Snapdragon Ride is Qualcomm's autonomous shortcut to self-driving cars

Qualcomm has built a modular autonomous car system offering automakers a shortcut to self-driving vehicles, as the chip-maker attempts to extend its footprint outside smartphones and modems. The Qualcomm Snapdragon Ride platform includes multiple chips and accelerators for things like computer vision, packaged into a car-friendly form factor, and with a whole software suite for autonomous driving.

It's the handiwork of the past four years for Qualcomm's team, though it's not just been a matter of taking the same silicon you might find in, say, a Pixel 4 and putting it into a car. For a start, the requirements of an in-vehicle solution are particularly unique, with demands around power consumption, size, and ruggedness.

That's not all new to Qualcomm's, mind, since this isn't the company's first ride in automotive. It started out in 2002 providing early car telematics systems, such as embedded modems that allowed vehicles to contact emergency services in the case of a crash. Chips to power digital cockpit-style dashboard displays and infotainment systems followed on, with the third-generation Snapdragon Gen 3 Automotive SoCs announced last year.

The future, though, is if not fully-autonomous then definitely driver-assisted. "There has been a huge investment in the AI side, the computer vision side, the localization and positioning side, ADAS solutions, overall power-efficiency of the solutions," Anshuman Saxena, director of product management at Qualcomm, explained to me. All in the name of helping automakers and Tier 1 suppliers get a faster route to autonomy.

As a result, the Snapdragon Ride platform is a modular arrangement of hardware and software. Qualcomm has a full stack of both, for everything from route planning and obstacle avoidance AI down to the chips to run that on, but automakers won't need to take every part of it. Perception, localization, and planning systems can all be taken from different sources and interwoven with Qualcomm's offering.

It'll also be flexible in terms of just how much of the heavy-lifting the vehicle is expected to do. If that's fully autonomous driving, the highest-performance version will have two application processors and an autonomous driving accelerator, for more than 700 TOPS of performance.

If they have more humble aspirations, like a Level 2/3 style driver-assistance technology for highway operation perhaps, they'll be able to do that with something more frugal. Even then, you could be talking about a system capable of handling eight simultaneous camera feeds, six radar, and a high-accuracy GPS. Level 1/2 systems could be as simple as a single application processor and custom software, with around 30 TOPS of performance.

"It is a very open, programmable solution, that customers can pick and choose based on their needs," Saxena says.
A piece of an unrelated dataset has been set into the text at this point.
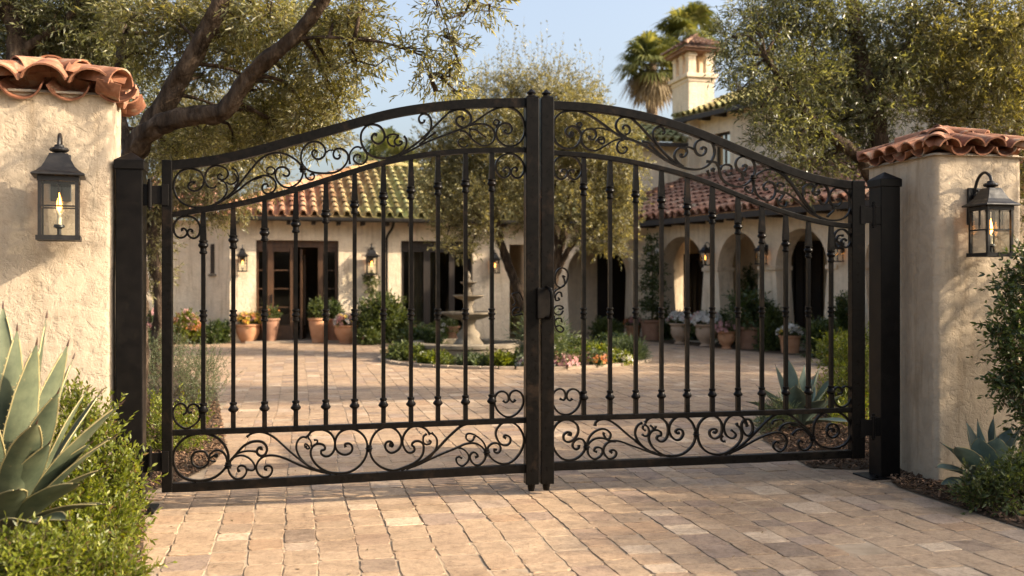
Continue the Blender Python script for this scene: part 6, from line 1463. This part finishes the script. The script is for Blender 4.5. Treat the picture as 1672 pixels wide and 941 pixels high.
# ------------------------------------------------------------------ camera, light, sky
sc = bpy.context.scene
SUN_DIR = np.array([math.cos(R(SUN_AZ)) * math.cos(R(SUN_EL)), math.sin(R(SUN_AZ)) * math.cos(R(SUN_EL)), math.sin(R(SUN_EL))])
sl_ = bpy.data.lights.new('sun', 'SUN'); sl_.energy = 4.05; sl_.angle = R(.55); sl_.color = (1.0, .83, .62)
so = bpy.data.objects.new('sun', sl_); C.objects.link(so); so.location = (12, -4, 10)
so.rotation_euler = Vector(tuple(-SUN_DIR)).to_track_quat('-Z', 'Y').to_euler()
w = bpy.data.worlds.new('World'); sc.world = w; w.use_nodes = True; nt = w.node_tree; bg = nt.nodes['Background']
sky = nt.nodes.new('ShaderNodeTexSky'); sky.sky_type = 'NISHITA'; sky.sun_disc = False; sky.sun_elevation = R(SUN_EL); sky.sun_rotation = math.atan2(SUN_DIR[0], SUN_DIR[1])
sky.air_density = 1.0; sky.dust_density = 6.5; sky.ozone_density = 1.0; sky.altitude = 50
hs = nt.nodes.new('ShaderNodeHueSaturation'); hs.inputs['Saturation'].default_value = .78; nt.links.new(sky.outputs[0], hs.inputs['Color']); nt.links.new(hs.outputs[0], bg.inputs[0]); bg.inputs[1].default_value = .15
cd_ = bpy.data.cameras.new('camera'); cam = bpy.data.objects.new('camera', cd_); C.objects.link(cam); sc.camera = cam
cd_.sensor_width = 36; cd_.lens = 36 * F_PX / 1672; cd_.shift_y = -(470.5 - HY) / 1672; cd_.clip_end = 1500; cd_.clip_start = .05
cam.location = (0, 0, EYE); cam.rotation_euler = (R(90), 0, 0)
cd_.dof.use_dof = True; cd_.dof.focus_distance = 7.0; cd_.dof.aperture_fstop = 2.0
sc.render.engine = 'CYCLES'; sc.cycles.use_denoising = True
try: sc.cycles.denoiser = 'OPENIMAGEDENOISE'
except Exception: pass
sc.cycles.max_bounces = 8; sc.cycles.transparent_max_bounces = 16; sc.cycles.diffuse_bounces = 4; sc.cycles.sample_clamp_indirect = 6
sc.view_settings.view_transform = 'Standard'; sc.view_settings.look = 'None'; sc.view_settings.exposure = 1.27; sc.view_settings.gamma = 1; sc.view_settings.use_curve_mapping = False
That's in recognition of just how the auto industry typically operates, with car companies generally combining off-the-shelf components and custom hardware and software. At a bare minimum, Saxena is expecting car makers to get into modifying the planning module, tweaking its parameters so that their autonomous or semi-autonomous vehicle drives according to their own particular style.

Were that not a requirement, though, the Snapdragon Ride platform could be an out-of-the-box route to self driving. "It can be a turnkey autonomous platform as well," Saxena confirms, though Qualcomm doesn't have ambitions beyond that. "We are not getting into a Tier 1 [supplier] domain," he insists, "or a car maker's domain."

That distinction could end up an important one. While the software for autonomous cars has clearly been a significant challenge over the past few years, so too has the regulatory and legal environment. Who takes responsibility for driverless vehicles in the case of an accident or, worse still, a fatality remains a question that in many cases is unanswered.

It's something Qualcomm has been thinking about, but apparently isn't ready to actually discuss publicly. When I pressed Saxena on the issue of liability, he highlighted the chip-maker's intentions not to fall into the traditional supplier role. As Qualcomm views it, it seems, how automakers deploy autonomous systems based on its new platform – and the repercussions to that – is down to those automakers.

I'm not entirely sure that's something the car companies – and any lawyers involved – will necessary agree with, particularly since this isn't just chipsets or even simply sensors. By combining that all into a single stack, Qualcomm's role in the driverless system becomes far more involved. Though the reality is that, as Saxena says, no automaker is simply going to drop Snapdragon Ride into a vehicle unmodified, questions about how vision pipelines analyze potential obstacles or dangers, or how sensors accommodate margins of error or route planning, are likely to come under the microscope once autonomy becomes more mainstream and the inevitable glitches began to surface.

For now, as with many aspects of driverless technologies, those are uncertainties still to be settled. The first Snapdragon Ride platform hardware is expected to be available in the first half of 2020, though Qualcomm isn't talking any specific automaker names as to who might be considering it at this stage.